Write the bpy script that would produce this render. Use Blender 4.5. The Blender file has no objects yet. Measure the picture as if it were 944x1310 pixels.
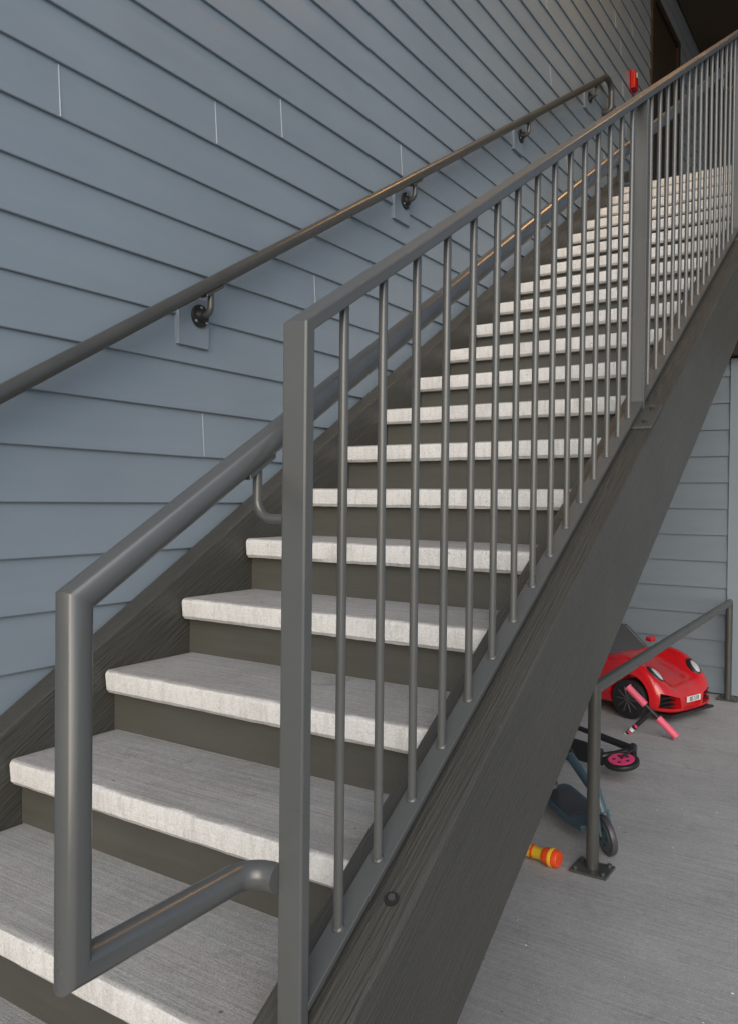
import bpy, bmesh, math, random
from mathutils import Vector, Matrix
random.seed(7)
S=0.6; RUN=0.296; RISE=RUN*S; G=-2*RISE
SC=bpy.context.scene
# ---------------------------------------------------------------- materials
def mat(name,col,rough=0.5,metal=0.0,var=0.15,vscale=3.0,bump=0.1,bscale=60.0,vec_scale=(1,1,1),rotx=0.0,
        specks=None,speck_scale=40,speck_th=0.72,stains=0.0,dist=0.002,coat=0.0,spec=0.5):
    m=bpy.data.materials.new(name); m.use_nodes=True
    nt=m.node_tree; N=nt.nodes; L=nt.links
    b=N['Principled BSDF']; b.inputs['Roughness'].default_value=rough; b.inputs['Metallic'].default_value=metal
    b.inputs['Specular IOR Level'].default_value=spec
    if coat: b.inputs['Coat Weight'].default_value=coat
    tc=N.new('ShaderNodeTexCoord'); mp0=N.new('ShaderNodeMapping'); mp0.inputs['Rotation'].default_value=(rotx,0,0)
    mp=N.new('ShaderNodeMapping'); mp.inputs['Scale'].default_value=vec_scale
    L.new(tc.outputs['Object'],mp0.inputs[0]); L.new(mp0.outputs[0],mp.inputs[0])
    n1=N.new('ShaderNodeTexNoise'); n1.inputs['Scale'].default_value=vscale; n1.inputs['Detail'].default_value=8; n1.inputs['Roughness'].default_value=0.6
    L.new(mp.outputs[0],n1.inputs['Vector'])
    r=N.new('ShaderNodeValToRGB'); r.color_ramp.elements[0].position=0.3; r.color_ramp.elements[1].position=0.7
    c=Vector(col[:3]); r.color_ramp.elements[0].color=(*(c*(1-var)),1); r.color_ramp.elements[1].color=(*(c*(1+var)),1)
    L.new(n1.outputs[0],r.inputs[0]); out=r.outputs[0]
    if stains>0:
        n3=N.new('ShaderNodeTexNoise'); n3.inputs['Scale'].default_value=1.7; n3.inputs['Detail'].default_value=6; n3.inputs['Distortion'].default_value=0.6
        L.new(tc.outputs['Object'],n3.inputs['Vector'])
        r3=N.new('ShaderNodeValToRGB'); r3.color_ramp.elements[0].position=0.35; r3.color_ramp.elements[1].position=0.62
        r3.color_ramp.elements[0].color=(1-stains,)*3+(1,); r3.color_ramp.elements[1].color=(1,1,1,1)
        L.new(n3.outputs[0],r3.inputs[0])
        mx=N.new('ShaderNodeMix'); mx.data_type='RGBA'; mx.blend_type='MULTIPLY'; mx.inputs[0].default_value=1
        L.new(out,mx.inputs[6]); L.new(r3.outputs[0],mx.inputs[7]); out=mx.outputs[2]
    if specks:
        n2=N.new('ShaderNodeTexNoise'); n2.inputs['Scale'].default_value=speck_scale; n2.inputs['Detail'].default_value=3
        L.new(tc.outputs['Object'],n2.inputs['Vector'])
        r2=N.new('ShaderNodeValToRGB'); r2.color_ramp.elements[0].position=speck_th; r2.color_ramp.elements[1].position=speck_th+0.02
        L.new(n2.outputs[0],r2.inputs[0])
        mx=N.new('ShaderNodeMix'); mx.data_type='RGBA'; L.new(r2.outputs[0],mx.inputs[0]); L.new(out,mx.inputs[6]); mx.inputs[7].default_value=(*specks[:3],1); out=mx.outputs[2]
    L.new(out,b.inputs['Base Color'])
    rr=N.new('ShaderNodeMapRange'); rr.inputs['To Min'].default_value=max(0.05,rough-0.1); rr.inputs['To Max'].default_value=min(1,rough+0.12)
    L.new(n1.outputs[0],rr.inputs[0]); L.new(rr.outputs[0],b.inputs['Roughness'])
    if bump>0:
        nb=N.new('ShaderNodeTexNoise'); nb.inputs['Scale'].default_value=bscale; nb.inputs['Detail'].default_value=4
        L.new(mp.outputs[0],nb.inputs['Vector'])
        bp=N.new('ShaderNodeBump'); bp.inputs['Strength'].default_value=bump; bp.inputs['Distance'].default_value=dist
        L.new(nb.outputs[0],bp.inputs['Height']); L.new(bp.outputs[0],b.inputs['Normal'])
    return m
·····
Problem requirements:
Print the whole listing above once more, word for word, without its pictures.

Completed exercise:
Write the bpy script that would produce this render. Use Blender 4.5. The Blender file has no objects yet. Measure the picture as if it were 944x1310 pixels.
import bpy, bmesh, math, random
from mathutils import Vector, Matrix
random.seed(7)
S=0.6; RUN=0.296; RISE=RUN*S; G=-2*RISE
SC=bpy.context.scene
# ---------------------------------------------------------------- materials
def mat(name,col,rough=0.5,metal=0.0,var=0.15,vscale=3.0,bump=0.1,bscale=60.0,vec_scale=(1,1,1),rotx=0.0,
        specks=None,speck_scale=40,speck_th=0.72,stains=0.0,dist=0.002,coat=0.0,spec=0.5):
    m=bpy.data.materials.new(name); m.use_nodes=True
    nt=m.node_tree; N=nt.nodes; L=nt.links
    b=N['Principled BSDF']; b.inputs['Roughness'].default_value=rough; b.inputs['Metallic'].default_value=metal
    b.inputs['Specular IOR Level'].default_value=spec
    if coat: b.inputs['Coat Weight'].default_value=coat
    tc=N.new('ShaderNodeTexCoord'); mp0=N.new('ShaderNodeMapping'); mp0.inputs['Rotation'].default_value=(rotx,0,0)
    mp=N.new('ShaderNodeMapping'); mp.inputs['Scale'].default_value=vec_scale
    L.new(tc.outputs['Object'],mp0.inputs[0]); L.new(mp0.outputs[0],mp.inputs[0])
    n1=N.new('ShaderNodeTexNoise'); n1.inputs['Scale'].default_value=vscale; n1.inputs['Detail'].default_value=8; n1.inputs['Roughness'].default_value=0.6
    L.new(mp.outputs[0],n1.inputs['Vector'])
    r=N.new('ShaderNodeValToRGB'); r.color_ramp.elements[0].position=0.3; r.color_ramp.elements[1].position=0.7
    c=Vector(col[:3]); r.color_ramp.elements[0].color=(*(c*(1-var)),1); r.color_ramp.elements[1].color=(*(c*(1+var)),1)
    L.new(n1.outputs[0],r.inputs[0]); out=r.outputs[0]
    if stains>0:
        n3=N.new('ShaderNodeTexNoise'); n3.inputs['Scale'].default_value=1.7; n3.inputs['Detail'].default_value=6; n3.inputs['Distortion'].default_value=0.6
        L.new(tc.outputs['Object'],n3.inputs['Vector'])
        r3=N.new('ShaderNodeValToRGB'); r3.color_ramp.elements[0].position=0.35; r3.color_ramp.elements[1].position=0.62
        r3.color_ramp.elements[0].color=(1-stains,)*3+(1,); r3.color_ramp.elements[1].color=(1,1,1,1)
        L.new(n3.outputs[0],r3.inputs[0])
        mx=N.new('ShaderNodeMix'); mx.data_type='RGBA'; mx.blend_type='MULTIPLY'; mx.inputs[0].default_value=1
        L.new(out,mx.inputs[6]); L.new(r3.outputs[0],mx.inputs[7]); out=mx.outputs[2]
    if specks:
        n2=N.new('ShaderNodeTexNoise'); n2.inputs['Scale'].default_value=speck_scale; n2.inputs['Detail'].default_value=3
        L.new(tc.outputs['Object'],n2.inputs['Vector'])
        r2=N.new('ShaderNodeValToRGB'); r2.color_ramp.elements[0].position=speck_th; r2.color_ramp.elements[1].position=speck_th+0.02
        L.new(n2.outputs[0],r2.inputs[0])
        mx=N.new('ShaderNodeMix'); mx.data_type='RGBA'; L.new(r2.outputs[0],mx.inputs[0]); L.new(out,mx.inputs[6]); mx.inputs[7].default_value=(*specks[:3],1); out=mx.outputs[2]
    L.new(out,b.inputs['Base Color'])
    rr=N.new('ShaderNodeMapRange'); rr.inputs['To Min'].default_value=max(0.05,rough-0.1); rr.inputs['To Max'].default_value=min(1,rough+0.12)
    L.new(n1.outputs[0],rr.inputs[0]); L.new(rr.outputs[0],b.inputs['Roughness'])
    if bump>0:
        nb=N.new('ShaderNodeTexNoise'); nb.inputs['Scale'].default_value=bscale; nb.inputs['Detail'].default_value=4
        L.new(mp.outputs[0],nb.inputs['Vector'])
        bp=N.new('ShaderNodeBump'); bp.inputs['Strength'].default_value=bump; bp.inputs['Distance'].default_value=dist
        L.new(nb.outputs[0],bp.inputs['Height']); L.new(bp.outputs[0],b.inputs['Normal'])
    return m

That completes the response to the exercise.